Application of English law to Wales

Unlike Scotland and Northern Ireland, Wales is not a separate jurisdiction within the United Kingdom. The customary laws of Wales within the Kingdom of England were abolished by King Henry VIII's Laws in Wales Acts which brought Wales into legal conformity with England. While Wales now has a devolved Parliament, any legislation it passes must adhere to circumscribed subjects under the Government of Wales Act 2006, to other legislation of the British Parliament, or to any Order in Council given under the authority of the 2006 Act.

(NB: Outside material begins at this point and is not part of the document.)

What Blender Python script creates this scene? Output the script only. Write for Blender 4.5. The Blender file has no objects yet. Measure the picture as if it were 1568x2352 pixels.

Any reference to England in legislation between 1746 and 1967 is deemed to include Wales. As to later legislation any application to Wales must be expressed under the Welsh Language Act 1967 and the jurisdiction is, since, correctly and widely referred to as England and Wales. Devolution has granted some political autonomy to Wales via the National Assembly for Wales, which gained its power to pass primary legislation until the Government of Wales Act 2006, in force since the 2007 Welsh general election. The legal system administered through civil and criminal courts is unified throughout England and Wales. This is different from Northern Ireland, for example, which did not cease to be a distinct jurisdiction when its legislature was suspended. A major difference is use of the Welsh language, as laws concerning it apply in Wales and not in the rest of the United Kingdom. The Welsh Language Act 1993 is an Act of the Parliament of the United Kingdom, which put the Welsh language on an equal footing with the English language in Wales with regard to the public sector. Welsh may also be spoken in Welsh courts.